→ **Directive**:
Include the line containing "bx('bracket', M_steel, wt, 0.800, 0.835, -0.6005, -0.590, ZC" and all lines before it, repeated exactly from the listing below, without pictures.

-- START Given records --

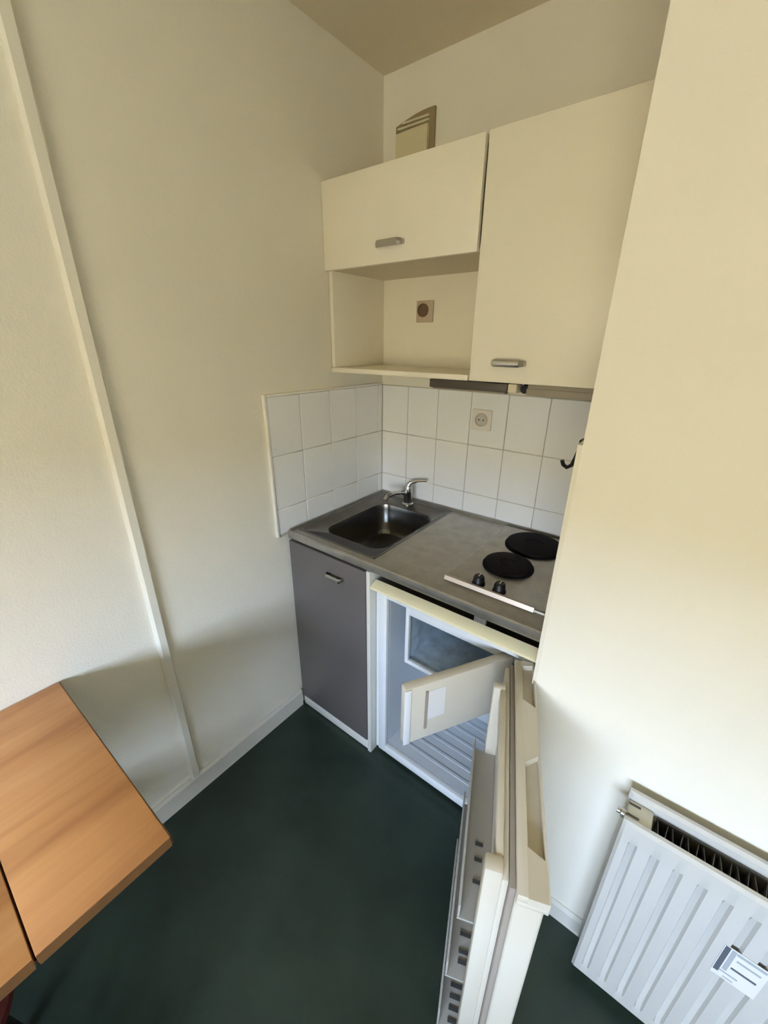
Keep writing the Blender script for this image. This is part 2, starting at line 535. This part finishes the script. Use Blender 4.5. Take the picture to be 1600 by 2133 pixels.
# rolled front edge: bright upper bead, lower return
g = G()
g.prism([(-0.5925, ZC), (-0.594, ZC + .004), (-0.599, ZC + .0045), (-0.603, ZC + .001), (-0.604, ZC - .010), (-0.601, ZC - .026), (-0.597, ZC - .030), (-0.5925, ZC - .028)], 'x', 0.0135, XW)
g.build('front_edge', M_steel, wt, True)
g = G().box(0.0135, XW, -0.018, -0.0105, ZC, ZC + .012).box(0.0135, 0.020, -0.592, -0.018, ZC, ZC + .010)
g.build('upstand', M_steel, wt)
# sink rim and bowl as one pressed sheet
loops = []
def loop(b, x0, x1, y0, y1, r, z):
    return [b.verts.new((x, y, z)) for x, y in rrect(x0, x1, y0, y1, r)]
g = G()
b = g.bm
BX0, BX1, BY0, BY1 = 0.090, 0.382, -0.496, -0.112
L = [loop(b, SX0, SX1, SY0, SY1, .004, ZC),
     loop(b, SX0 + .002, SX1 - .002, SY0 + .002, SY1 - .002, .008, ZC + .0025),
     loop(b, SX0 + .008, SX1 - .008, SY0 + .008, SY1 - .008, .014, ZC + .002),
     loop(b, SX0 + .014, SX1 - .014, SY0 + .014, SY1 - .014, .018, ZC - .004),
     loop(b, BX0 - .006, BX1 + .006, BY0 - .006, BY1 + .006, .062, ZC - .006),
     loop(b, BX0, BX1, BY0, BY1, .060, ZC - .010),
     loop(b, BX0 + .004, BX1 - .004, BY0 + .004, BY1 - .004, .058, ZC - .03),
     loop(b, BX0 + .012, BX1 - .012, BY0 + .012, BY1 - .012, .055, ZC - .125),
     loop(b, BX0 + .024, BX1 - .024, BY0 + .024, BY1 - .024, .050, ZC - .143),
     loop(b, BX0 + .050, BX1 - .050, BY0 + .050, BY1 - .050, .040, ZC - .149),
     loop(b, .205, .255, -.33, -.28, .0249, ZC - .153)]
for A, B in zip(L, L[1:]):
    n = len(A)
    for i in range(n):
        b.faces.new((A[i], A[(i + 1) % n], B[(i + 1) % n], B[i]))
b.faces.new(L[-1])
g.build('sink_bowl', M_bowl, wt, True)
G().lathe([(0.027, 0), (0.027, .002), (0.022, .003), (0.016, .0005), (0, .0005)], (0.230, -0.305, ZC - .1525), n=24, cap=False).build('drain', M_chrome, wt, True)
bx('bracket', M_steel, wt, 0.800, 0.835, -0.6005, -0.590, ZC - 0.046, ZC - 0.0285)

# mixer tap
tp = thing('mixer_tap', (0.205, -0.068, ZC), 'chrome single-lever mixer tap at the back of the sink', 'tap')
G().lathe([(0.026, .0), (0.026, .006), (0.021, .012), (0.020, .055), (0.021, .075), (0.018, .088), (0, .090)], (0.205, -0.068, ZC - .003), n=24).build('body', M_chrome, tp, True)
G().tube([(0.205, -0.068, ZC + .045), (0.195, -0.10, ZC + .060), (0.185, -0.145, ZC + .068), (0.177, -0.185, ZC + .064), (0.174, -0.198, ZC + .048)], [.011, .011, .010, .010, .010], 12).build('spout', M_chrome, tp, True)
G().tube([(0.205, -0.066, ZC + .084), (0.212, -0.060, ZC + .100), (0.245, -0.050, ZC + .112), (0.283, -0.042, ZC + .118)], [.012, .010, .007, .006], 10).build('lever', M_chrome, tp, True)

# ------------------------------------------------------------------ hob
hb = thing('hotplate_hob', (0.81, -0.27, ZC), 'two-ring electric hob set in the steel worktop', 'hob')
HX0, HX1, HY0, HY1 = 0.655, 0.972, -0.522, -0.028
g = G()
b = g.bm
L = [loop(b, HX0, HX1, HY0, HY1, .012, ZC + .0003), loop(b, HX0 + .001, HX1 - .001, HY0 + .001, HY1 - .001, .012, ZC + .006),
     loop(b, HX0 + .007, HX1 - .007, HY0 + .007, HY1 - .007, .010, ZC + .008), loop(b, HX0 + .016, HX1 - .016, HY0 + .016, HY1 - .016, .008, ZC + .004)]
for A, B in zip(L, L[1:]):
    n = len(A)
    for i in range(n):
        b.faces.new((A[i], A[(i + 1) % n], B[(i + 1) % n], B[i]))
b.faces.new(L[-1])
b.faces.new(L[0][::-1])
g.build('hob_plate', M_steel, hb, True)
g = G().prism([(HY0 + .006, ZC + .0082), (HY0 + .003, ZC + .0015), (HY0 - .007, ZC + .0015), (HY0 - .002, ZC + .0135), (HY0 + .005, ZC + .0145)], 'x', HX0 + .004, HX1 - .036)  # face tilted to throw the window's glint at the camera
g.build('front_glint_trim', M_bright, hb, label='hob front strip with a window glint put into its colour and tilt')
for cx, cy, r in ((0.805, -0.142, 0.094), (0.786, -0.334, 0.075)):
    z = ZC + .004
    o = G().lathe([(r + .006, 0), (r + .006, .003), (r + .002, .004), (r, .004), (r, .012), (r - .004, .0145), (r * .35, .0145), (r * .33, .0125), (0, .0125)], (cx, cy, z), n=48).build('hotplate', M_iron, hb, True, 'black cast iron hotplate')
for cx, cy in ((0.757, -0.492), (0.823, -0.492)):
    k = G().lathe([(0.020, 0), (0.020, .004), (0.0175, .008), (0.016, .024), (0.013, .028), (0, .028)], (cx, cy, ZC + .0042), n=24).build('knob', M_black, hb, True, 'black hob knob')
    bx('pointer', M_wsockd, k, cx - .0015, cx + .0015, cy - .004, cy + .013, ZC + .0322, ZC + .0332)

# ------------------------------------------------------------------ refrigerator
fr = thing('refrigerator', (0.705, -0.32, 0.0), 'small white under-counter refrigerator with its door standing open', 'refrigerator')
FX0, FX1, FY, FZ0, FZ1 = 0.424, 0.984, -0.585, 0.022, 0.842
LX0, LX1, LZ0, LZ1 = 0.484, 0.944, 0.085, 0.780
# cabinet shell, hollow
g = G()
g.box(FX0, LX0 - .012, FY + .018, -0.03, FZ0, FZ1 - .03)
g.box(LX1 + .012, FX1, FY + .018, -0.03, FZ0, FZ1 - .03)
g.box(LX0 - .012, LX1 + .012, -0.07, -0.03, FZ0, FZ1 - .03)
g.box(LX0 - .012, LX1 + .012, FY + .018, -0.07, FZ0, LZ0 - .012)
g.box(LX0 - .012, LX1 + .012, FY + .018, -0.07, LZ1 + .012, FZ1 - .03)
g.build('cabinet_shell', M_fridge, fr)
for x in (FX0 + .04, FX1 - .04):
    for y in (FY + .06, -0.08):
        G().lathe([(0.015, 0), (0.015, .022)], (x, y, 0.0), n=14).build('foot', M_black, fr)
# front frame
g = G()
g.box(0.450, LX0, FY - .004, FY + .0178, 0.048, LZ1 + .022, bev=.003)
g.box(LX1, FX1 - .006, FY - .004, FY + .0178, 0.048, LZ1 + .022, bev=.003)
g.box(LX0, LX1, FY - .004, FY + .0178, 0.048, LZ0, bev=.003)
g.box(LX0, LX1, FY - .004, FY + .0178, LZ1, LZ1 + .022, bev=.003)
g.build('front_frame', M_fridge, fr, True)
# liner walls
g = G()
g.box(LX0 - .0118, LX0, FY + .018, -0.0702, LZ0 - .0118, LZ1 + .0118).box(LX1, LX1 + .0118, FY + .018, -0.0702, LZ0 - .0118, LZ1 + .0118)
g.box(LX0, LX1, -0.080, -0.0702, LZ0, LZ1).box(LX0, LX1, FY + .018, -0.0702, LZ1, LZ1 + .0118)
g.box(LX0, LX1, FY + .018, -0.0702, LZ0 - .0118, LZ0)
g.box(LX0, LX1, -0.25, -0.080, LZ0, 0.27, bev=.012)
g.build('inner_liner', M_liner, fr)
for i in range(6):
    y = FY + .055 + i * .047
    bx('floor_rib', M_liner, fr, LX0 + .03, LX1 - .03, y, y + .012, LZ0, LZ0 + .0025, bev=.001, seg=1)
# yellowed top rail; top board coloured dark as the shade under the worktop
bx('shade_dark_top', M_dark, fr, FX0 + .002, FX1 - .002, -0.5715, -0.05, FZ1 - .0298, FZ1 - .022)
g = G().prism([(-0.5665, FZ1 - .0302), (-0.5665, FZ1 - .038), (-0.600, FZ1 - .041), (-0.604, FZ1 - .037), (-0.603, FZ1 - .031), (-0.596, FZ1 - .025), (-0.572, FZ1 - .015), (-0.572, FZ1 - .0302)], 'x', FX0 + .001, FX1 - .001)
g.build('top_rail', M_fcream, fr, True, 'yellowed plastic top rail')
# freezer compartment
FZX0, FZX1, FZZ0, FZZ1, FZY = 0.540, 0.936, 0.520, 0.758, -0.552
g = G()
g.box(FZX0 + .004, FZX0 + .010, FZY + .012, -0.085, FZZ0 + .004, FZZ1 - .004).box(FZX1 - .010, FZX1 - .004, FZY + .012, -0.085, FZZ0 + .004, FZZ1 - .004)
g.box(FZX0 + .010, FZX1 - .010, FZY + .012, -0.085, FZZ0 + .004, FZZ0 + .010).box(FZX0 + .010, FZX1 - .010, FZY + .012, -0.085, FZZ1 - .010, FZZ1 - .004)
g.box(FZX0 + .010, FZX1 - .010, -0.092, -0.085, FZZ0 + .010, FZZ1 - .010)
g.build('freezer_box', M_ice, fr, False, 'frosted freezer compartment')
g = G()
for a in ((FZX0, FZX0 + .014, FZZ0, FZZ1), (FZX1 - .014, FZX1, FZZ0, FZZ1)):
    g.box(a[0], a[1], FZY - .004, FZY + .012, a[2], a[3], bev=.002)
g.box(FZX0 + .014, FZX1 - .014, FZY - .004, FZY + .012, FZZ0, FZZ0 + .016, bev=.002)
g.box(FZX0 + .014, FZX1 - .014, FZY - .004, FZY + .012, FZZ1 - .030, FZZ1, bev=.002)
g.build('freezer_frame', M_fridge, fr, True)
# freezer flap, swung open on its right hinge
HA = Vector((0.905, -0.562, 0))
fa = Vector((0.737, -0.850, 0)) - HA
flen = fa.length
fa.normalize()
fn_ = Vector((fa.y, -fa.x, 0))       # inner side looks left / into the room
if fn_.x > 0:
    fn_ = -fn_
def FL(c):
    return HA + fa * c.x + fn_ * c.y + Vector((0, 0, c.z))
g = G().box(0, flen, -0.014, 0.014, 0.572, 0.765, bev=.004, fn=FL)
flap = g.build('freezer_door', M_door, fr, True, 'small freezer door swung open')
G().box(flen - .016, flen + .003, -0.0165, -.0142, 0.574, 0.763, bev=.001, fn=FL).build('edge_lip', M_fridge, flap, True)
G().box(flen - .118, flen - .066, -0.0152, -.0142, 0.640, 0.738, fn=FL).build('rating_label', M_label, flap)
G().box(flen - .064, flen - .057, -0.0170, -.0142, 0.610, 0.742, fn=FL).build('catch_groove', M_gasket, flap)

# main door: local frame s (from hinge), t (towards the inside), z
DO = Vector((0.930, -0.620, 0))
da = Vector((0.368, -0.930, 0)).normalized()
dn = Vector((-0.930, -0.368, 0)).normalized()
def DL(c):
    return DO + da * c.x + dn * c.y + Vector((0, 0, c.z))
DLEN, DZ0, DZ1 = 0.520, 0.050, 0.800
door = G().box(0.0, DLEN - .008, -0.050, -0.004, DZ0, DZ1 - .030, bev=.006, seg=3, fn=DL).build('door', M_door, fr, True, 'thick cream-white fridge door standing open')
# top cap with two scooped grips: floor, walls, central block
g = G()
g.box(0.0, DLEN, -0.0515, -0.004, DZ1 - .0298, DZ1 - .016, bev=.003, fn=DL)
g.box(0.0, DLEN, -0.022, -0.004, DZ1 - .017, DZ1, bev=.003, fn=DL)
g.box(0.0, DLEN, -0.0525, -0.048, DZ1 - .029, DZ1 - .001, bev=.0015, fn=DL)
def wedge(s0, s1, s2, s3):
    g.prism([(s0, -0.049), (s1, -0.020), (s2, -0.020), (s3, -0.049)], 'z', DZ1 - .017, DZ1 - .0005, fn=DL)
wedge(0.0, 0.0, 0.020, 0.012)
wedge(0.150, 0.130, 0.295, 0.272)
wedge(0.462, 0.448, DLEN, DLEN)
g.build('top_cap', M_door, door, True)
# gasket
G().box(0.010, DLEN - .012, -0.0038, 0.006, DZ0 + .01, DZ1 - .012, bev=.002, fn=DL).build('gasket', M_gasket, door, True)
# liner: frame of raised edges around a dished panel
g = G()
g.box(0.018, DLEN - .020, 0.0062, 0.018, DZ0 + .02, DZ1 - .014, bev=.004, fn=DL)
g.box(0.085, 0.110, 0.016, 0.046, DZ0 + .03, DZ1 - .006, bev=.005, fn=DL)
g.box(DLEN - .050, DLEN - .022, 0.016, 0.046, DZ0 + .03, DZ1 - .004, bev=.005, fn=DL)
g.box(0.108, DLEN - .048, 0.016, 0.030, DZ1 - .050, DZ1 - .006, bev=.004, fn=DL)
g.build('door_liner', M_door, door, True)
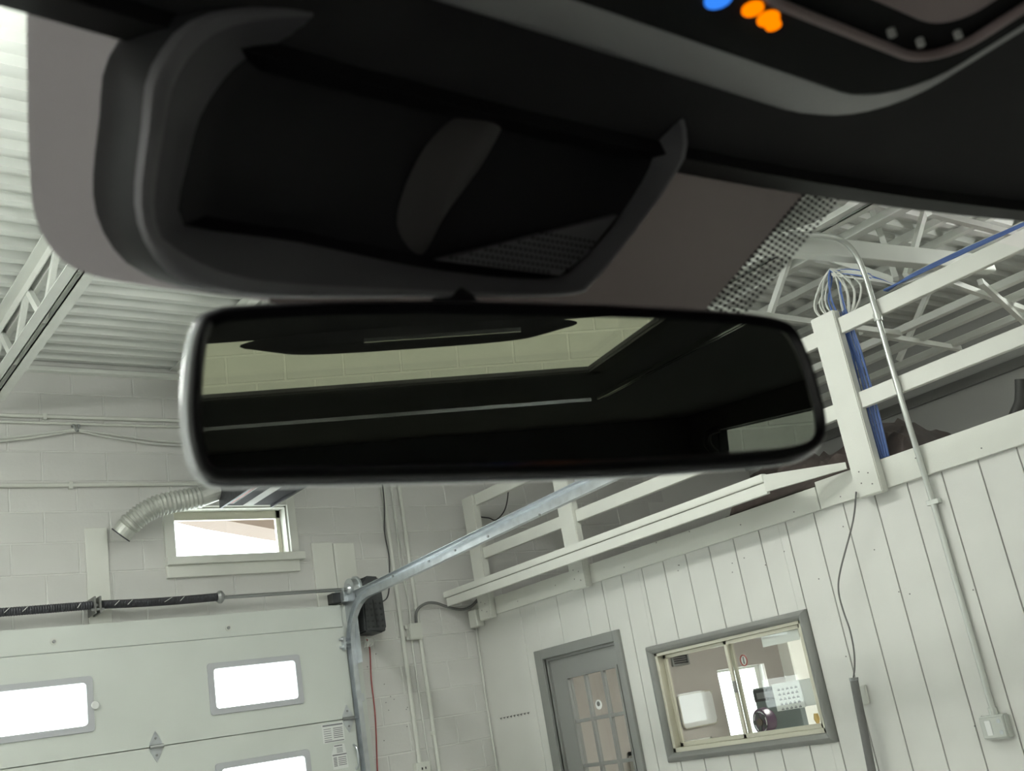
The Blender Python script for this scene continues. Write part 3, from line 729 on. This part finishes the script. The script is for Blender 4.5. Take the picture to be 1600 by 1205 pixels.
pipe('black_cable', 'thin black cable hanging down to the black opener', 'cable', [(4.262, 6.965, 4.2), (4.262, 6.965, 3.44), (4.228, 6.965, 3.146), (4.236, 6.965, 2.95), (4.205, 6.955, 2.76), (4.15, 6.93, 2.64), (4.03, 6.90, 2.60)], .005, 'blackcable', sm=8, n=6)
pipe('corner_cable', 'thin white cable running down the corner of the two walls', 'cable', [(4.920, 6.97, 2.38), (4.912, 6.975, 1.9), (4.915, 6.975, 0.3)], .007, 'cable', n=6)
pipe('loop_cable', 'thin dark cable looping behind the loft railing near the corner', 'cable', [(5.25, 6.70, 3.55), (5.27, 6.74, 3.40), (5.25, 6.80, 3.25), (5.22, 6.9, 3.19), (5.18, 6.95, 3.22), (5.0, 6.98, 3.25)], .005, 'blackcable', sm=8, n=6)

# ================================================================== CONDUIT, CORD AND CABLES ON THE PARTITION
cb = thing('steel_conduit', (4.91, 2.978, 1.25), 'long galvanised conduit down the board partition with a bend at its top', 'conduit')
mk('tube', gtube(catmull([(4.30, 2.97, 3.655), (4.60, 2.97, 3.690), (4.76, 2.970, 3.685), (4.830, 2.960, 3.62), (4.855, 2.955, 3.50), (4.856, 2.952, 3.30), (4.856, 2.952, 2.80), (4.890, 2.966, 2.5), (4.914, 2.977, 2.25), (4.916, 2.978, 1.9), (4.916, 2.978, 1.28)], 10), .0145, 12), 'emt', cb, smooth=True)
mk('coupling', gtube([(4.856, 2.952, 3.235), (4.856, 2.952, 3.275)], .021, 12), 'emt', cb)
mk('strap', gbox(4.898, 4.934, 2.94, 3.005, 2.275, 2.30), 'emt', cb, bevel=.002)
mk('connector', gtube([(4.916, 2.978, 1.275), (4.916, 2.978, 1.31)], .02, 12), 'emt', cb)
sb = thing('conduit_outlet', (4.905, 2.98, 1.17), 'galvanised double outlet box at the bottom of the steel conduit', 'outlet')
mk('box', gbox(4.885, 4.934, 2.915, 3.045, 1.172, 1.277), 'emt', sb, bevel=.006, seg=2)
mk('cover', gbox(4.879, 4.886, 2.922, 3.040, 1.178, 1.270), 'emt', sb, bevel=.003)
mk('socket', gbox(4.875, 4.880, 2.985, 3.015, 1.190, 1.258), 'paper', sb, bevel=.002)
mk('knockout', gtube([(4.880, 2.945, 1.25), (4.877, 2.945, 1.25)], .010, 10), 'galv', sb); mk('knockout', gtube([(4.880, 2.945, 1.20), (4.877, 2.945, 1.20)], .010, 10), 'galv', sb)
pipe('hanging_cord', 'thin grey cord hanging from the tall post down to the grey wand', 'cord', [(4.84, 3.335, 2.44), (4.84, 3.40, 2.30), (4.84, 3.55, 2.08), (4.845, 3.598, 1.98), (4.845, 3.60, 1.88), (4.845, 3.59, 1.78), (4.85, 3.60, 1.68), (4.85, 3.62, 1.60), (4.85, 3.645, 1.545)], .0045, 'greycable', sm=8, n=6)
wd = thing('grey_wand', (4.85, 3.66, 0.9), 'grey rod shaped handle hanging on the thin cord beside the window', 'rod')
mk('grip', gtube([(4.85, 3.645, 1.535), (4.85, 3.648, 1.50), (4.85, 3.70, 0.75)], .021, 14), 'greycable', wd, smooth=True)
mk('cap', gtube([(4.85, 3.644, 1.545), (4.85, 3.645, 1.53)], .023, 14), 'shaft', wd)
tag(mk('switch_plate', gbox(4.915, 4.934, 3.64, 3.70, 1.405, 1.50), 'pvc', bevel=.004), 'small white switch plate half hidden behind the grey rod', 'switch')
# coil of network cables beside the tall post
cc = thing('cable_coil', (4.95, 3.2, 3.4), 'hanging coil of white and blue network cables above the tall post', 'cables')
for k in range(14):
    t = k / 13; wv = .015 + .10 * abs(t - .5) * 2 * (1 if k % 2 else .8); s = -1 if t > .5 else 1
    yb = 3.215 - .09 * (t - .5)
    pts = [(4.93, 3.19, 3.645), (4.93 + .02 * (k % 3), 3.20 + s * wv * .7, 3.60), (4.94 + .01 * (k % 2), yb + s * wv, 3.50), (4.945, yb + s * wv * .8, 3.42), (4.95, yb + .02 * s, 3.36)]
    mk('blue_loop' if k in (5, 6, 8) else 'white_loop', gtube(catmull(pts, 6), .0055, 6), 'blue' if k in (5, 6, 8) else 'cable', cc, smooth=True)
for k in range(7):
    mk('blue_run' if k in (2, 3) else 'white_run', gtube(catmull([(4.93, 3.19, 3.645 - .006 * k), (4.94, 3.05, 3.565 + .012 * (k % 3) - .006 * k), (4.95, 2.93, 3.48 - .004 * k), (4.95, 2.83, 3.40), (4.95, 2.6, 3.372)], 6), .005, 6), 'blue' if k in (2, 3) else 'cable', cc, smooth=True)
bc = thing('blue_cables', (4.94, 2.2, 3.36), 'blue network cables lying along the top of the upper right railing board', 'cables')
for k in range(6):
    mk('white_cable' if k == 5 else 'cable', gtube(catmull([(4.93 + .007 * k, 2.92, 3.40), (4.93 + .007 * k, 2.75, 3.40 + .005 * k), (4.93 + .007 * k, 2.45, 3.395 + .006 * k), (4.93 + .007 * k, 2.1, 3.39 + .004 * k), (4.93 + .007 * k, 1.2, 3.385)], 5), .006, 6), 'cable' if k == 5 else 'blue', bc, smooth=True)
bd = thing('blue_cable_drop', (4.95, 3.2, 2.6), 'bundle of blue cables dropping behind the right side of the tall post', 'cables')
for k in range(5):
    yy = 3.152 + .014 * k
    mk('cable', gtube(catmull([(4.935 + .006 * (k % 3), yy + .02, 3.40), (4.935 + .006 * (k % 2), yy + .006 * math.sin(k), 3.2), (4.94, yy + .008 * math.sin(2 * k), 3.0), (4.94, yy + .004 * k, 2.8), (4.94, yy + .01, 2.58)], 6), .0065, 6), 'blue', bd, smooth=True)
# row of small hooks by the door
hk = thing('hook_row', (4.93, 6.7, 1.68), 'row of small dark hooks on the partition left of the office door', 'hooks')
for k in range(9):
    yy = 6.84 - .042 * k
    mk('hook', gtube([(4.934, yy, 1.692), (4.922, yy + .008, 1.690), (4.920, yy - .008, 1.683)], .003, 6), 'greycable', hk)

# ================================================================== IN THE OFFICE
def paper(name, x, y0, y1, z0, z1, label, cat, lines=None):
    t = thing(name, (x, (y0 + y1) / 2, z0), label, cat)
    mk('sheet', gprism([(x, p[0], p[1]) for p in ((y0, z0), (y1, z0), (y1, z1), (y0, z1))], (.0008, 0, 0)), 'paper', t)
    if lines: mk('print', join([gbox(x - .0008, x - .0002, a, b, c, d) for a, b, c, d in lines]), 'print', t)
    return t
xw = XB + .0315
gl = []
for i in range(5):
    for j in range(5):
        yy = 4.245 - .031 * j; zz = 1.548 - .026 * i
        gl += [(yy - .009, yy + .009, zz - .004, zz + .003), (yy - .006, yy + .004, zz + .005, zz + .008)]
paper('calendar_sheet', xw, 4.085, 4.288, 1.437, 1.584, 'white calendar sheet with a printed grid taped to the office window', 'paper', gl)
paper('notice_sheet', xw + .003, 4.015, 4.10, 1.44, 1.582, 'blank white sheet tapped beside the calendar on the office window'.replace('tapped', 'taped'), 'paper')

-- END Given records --

→ **Full output**:
Keep writing the Blender script for this image. This is part 2, starting at line 535. This part finishes the script. Use Blender 4.5. Take the picture to be 1600 by 2133 pixels.
# rolled front edge: bright upper bead, lower return
g = G()
g.prism([(-0.5925, ZC), (-0.594, ZC + .004), (-0.599, ZC + .0045), (-0.603, ZC + .001), (-0.604, ZC - .010), (-0.601, ZC - .026), (-0.597, ZC - .030), (-0.5925, ZC - .028)], 'x', 0.0135, XW)
g.build('front_edge', M_steel, wt, True)
g = G().box(0.0135, XW, -0.018, -0.0105, ZC, ZC + .012).box(0.0135, 0.020, -0.592, -0.018, ZC, ZC + .010)
g.build('upstand', M_steel, wt)
# sink rim and bowl as one pressed sheet
loops = []
def loop(b, x0, x1, y0, y1, r, z):
    return [b.verts.new((x, y, z)) for x, y in rrect(x0, x1, y0, y1, r)]
g = G()
b = g.bm
BX0, BX1, BY0, BY1 = 0.090, 0.382, -0.496, -0.112
L = [loop(b, SX0, SX1, SY0, SY1, .004, ZC),
     loop(b, SX0 + .002, SX1 - .002, SY0 + .002, SY1 - .002, .008, ZC + .0025),
     loop(b, SX0 + .008, SX1 - .008, SY0 + .008, SY1 - .008, .014, ZC + .002),
     loop(b, SX0 + .014, SX1 - .014, SY0 + .014, SY1 - .014, .018, ZC - .004),
     loop(b, BX0 - .006, BX1 + .006, BY0 - .006, BY1 + .006, .062, ZC - .006),
     loop(b, BX0, BX1, BY0, BY1, .060, ZC - .010),
     loop(b, BX0 + .004, BX1 - .004, BY0 + .004, BY1 - .004, .058, ZC - .03),
     loop(b, BX0 + .012, BX1 - .012, BY0 + .012, BY1 - .012, .055, ZC - .125),
     loop(b, BX0 + .024, BX1 - .024, BY0 + .024, BY1 - .024, .050, ZC - .143),
     loop(b, BX0 + .050, BX1 - .050, BY0 + .050, BY1 - .050, .040, ZC - .149),
     loop(b, .205, .255, -.33, -.28, .0249, ZC - .153)]
for A, B in zip(L, L[1:]):
    n = len(A)
    for i in range(n):
        b.faces.new((A[i], A[(i + 1) % n], B[(i + 1) % n], B[i]))
b.faces.new(L[-1])
g.build('sink_bowl', M_bowl, wt, True)
G().lathe([(0.027, 0), (0.027, .002), (0.022, .003), (0.016, .0005), (0, .0005)], (0.230, -0.305, ZC - .1525), n=24, cap=False).build('drain', M_chrome, wt, True)
bx('bracket', M_steel, wt, 0.800, 0.835, -0.6005, -0.590, ZC - 0.046, ZC - 0.0285)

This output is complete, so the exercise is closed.